Rabid Cougar said:
Quote:
However, there were numerous officers from the South that chose to stay.
There were 33 Northern born Confederate Generals. There were 35 Southern born Federal generals that served during the Civil War.
There were 11 Southern born Federal generals that were in the old army before the war began and refused to leave the army in which they had served their entire adult lives. The rest had either were born in the south but were raised in the north or disagreed with slavery and session and moved north as grown men.
The 11 were:
Philip St. George Cooke (Virginia, father of Confederate General John R. Cooke and father-in-law of Confederate General Jeb Stuart)

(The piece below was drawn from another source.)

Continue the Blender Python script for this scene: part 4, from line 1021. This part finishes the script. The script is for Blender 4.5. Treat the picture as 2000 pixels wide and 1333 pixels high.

John W. Davidson (Virginia)
Alexander B. Dyer (Virginia)
Alvan C. Gillem (Tennessee)
Andrew J. Hamilton (Alabama)
William S. Harney (Tennessee)
John Newton (Virginia)
George D. Ramsey (Virginia)
Winfield Scott (Virginia)
William R. Terrill (Virginia. His brother James B. Terrill became a general in the Confederate Army),
George Henry Thomas (Virginia) Thomas was an actual slave owner. His sister disowned him and refused food relief from him after the war saying she did not have a brother. JEB Stuart, one of his students from West Point called him a traitor and should be hung for treason. Lincoln refused to appoint him the overall commanding general of the western theater saying "Let the Virginian wait"
Source "Tim Kents Civil War Tales" July 12 2011.